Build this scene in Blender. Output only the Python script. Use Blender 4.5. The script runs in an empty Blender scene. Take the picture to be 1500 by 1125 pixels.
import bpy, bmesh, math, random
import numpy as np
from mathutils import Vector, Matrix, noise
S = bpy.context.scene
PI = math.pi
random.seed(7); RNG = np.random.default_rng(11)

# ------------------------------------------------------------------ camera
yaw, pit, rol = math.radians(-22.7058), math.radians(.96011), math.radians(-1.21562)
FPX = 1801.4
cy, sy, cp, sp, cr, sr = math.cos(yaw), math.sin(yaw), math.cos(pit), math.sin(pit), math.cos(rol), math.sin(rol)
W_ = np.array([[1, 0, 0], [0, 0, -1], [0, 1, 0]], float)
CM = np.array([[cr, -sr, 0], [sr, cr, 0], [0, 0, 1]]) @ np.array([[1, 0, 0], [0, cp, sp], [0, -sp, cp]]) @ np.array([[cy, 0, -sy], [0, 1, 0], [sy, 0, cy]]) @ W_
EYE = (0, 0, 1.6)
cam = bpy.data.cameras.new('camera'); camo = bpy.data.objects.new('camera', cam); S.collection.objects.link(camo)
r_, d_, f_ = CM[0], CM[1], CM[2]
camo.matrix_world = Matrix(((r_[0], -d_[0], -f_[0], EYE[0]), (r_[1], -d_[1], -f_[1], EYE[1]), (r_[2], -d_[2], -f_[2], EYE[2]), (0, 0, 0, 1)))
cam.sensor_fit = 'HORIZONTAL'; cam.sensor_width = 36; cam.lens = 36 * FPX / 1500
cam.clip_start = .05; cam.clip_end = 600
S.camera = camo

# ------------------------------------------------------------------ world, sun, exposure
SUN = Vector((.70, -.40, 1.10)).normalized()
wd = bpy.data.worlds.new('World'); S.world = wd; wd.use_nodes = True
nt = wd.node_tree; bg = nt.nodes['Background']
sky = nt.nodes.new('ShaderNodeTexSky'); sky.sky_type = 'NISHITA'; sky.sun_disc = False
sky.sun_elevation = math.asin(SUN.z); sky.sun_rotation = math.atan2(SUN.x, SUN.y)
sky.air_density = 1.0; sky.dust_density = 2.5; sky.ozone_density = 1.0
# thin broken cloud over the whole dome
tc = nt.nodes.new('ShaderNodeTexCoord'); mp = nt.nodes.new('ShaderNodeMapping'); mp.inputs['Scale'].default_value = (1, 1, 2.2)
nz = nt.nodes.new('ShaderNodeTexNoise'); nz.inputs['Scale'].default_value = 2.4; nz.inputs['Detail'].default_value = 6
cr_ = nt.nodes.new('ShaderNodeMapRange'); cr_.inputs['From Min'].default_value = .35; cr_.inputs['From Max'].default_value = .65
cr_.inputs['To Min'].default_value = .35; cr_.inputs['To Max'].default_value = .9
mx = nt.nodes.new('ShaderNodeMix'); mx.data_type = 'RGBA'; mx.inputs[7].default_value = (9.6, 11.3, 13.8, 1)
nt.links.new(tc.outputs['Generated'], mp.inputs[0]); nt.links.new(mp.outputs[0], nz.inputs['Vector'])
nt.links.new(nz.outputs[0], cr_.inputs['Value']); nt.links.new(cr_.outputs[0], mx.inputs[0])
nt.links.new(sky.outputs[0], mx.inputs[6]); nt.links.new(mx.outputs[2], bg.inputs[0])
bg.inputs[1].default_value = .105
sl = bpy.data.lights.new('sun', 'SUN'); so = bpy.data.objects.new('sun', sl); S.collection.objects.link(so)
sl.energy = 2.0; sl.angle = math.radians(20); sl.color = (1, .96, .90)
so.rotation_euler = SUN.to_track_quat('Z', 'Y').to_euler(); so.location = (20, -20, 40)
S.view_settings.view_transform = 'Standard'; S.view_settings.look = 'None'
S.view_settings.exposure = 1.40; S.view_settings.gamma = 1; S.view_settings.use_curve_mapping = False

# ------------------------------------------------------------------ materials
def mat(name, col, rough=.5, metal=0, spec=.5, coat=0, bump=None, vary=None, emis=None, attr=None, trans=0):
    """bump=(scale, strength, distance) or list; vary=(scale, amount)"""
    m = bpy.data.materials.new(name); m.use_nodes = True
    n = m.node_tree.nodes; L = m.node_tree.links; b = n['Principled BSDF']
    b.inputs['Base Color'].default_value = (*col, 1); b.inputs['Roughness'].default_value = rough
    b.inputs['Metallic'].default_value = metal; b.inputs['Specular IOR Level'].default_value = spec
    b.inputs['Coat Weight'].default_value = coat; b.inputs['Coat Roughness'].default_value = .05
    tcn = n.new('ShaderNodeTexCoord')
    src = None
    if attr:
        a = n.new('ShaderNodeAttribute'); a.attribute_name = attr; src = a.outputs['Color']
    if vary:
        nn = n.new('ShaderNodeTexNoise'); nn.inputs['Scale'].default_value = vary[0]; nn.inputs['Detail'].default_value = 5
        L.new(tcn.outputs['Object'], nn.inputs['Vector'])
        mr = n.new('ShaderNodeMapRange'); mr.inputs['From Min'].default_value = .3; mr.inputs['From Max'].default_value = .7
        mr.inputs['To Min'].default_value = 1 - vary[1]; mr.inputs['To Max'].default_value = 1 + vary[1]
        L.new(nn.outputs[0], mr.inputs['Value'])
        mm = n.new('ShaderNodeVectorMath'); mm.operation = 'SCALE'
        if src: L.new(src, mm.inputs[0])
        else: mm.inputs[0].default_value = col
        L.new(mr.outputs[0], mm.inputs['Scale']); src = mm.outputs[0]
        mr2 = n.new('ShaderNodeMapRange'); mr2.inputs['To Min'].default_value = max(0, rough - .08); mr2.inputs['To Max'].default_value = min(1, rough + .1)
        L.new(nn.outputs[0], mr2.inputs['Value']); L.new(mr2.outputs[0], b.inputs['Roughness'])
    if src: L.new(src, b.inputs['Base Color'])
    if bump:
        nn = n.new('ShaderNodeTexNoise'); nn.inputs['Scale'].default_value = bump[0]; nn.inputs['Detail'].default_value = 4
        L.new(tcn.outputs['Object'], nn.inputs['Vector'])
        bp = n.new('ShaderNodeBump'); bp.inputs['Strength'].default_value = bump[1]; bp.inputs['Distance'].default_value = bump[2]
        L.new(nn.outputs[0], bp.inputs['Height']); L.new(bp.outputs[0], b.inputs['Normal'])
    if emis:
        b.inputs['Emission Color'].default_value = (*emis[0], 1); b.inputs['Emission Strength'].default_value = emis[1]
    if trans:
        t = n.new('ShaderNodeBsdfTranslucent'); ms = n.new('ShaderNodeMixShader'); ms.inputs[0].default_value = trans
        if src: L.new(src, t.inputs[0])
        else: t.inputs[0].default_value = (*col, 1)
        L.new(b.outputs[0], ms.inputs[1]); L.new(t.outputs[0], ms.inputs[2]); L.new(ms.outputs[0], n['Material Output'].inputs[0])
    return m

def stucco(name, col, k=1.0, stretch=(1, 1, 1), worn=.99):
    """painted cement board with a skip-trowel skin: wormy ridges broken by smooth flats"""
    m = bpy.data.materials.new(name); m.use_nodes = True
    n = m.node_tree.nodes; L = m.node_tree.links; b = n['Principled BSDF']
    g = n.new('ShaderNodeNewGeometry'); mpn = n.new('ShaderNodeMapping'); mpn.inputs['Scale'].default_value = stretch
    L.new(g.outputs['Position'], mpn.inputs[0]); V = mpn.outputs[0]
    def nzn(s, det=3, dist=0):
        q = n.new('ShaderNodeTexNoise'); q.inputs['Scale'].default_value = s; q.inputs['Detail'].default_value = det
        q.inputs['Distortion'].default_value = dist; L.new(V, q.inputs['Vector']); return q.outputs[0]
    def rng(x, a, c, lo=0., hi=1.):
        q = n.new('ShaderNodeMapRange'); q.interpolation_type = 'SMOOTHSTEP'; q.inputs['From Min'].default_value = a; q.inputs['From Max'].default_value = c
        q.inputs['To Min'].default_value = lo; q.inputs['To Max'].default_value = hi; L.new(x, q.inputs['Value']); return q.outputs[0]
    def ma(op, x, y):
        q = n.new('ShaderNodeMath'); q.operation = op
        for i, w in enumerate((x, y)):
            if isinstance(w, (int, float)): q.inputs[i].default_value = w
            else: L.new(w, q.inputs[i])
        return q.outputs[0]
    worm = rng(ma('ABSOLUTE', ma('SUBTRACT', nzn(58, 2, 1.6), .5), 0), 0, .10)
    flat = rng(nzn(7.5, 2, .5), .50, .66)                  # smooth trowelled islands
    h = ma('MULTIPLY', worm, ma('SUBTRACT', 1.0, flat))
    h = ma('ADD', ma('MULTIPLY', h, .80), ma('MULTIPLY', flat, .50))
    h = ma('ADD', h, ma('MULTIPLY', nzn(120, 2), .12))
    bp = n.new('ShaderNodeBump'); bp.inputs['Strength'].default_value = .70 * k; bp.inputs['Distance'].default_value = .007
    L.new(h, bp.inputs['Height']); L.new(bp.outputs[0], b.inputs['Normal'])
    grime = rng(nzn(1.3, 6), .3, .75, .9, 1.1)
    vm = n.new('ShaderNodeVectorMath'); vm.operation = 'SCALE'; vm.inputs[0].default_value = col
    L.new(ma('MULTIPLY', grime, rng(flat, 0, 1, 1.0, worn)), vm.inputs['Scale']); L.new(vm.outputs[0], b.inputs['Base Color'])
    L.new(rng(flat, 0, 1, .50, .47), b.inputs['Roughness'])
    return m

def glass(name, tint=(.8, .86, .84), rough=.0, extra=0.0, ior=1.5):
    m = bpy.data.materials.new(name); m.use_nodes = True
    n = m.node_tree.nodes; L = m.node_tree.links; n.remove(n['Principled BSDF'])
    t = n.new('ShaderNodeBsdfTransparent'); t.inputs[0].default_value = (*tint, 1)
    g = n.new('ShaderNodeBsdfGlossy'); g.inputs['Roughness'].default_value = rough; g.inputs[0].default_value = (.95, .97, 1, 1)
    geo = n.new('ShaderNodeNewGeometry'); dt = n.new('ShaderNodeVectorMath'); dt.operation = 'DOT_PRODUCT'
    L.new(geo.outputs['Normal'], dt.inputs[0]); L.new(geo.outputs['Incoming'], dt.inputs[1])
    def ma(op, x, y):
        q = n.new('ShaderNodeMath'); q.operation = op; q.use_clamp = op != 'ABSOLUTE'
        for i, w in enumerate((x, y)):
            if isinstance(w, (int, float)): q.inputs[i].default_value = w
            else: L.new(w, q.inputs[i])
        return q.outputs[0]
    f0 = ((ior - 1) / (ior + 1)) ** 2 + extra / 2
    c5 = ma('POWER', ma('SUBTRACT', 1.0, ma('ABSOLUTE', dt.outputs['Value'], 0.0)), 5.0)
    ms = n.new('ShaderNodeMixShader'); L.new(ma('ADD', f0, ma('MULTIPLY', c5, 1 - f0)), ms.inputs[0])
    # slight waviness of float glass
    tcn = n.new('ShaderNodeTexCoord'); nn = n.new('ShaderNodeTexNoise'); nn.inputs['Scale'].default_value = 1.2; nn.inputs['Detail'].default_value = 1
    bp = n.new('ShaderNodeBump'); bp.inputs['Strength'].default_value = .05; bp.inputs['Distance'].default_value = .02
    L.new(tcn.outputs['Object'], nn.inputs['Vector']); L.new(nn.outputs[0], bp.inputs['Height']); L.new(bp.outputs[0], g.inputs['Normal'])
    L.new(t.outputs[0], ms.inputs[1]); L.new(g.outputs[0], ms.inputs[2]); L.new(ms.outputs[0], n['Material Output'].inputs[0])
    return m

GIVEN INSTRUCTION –
For each line above that contains the word "scene", copy that line.

ANSWER FOR THIS EXERCISE –
Build this scene in Blender. Output only the Python script. Use Blender 4.5. The script runs in an empty Blender scene. Take the picture to be 1500 by 1125 pixels.
S = bpy.context.scene